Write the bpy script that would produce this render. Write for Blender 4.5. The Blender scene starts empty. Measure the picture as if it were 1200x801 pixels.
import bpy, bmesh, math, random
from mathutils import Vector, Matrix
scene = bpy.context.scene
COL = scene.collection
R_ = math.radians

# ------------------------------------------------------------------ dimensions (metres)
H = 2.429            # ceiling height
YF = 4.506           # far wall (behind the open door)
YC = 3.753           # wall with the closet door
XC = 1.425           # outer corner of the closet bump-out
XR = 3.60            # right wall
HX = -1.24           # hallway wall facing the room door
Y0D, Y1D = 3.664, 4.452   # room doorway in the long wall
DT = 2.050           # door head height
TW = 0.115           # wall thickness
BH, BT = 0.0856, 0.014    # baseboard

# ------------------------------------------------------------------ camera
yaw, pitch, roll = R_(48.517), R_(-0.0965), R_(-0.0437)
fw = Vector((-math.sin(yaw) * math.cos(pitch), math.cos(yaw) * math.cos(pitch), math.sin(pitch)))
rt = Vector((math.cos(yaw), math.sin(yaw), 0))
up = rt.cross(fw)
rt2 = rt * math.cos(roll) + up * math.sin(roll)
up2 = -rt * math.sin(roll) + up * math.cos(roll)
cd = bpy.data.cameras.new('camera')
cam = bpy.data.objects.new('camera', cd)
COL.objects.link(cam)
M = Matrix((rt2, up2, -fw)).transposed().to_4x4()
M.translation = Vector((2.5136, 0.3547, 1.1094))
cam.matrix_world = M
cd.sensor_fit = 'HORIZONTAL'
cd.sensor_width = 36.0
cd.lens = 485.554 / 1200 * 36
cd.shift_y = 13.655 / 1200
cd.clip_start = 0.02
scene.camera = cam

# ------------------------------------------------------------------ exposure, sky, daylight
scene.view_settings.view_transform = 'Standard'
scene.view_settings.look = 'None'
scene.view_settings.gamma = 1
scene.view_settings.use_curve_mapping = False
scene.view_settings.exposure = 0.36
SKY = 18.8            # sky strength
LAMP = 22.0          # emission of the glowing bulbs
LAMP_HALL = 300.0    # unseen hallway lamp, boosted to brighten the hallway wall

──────

▶ **What this task involves**:
Please print the material above exactly as it appears, from its first line through the line containing "R_ = math.radians", inclusive, and stop there.

▶ **Solution to this exercise**:
Write the bpy script that would produce this render. Write for Blender 4.5. The Blender scene starts empty. Measure the picture as if it were 1200x801 pixels.
import bpy, bmesh, math, random
from mathutils import Vector, Matrix
scene = bpy.context.scene
COL = scene.collection
R_ = math.radians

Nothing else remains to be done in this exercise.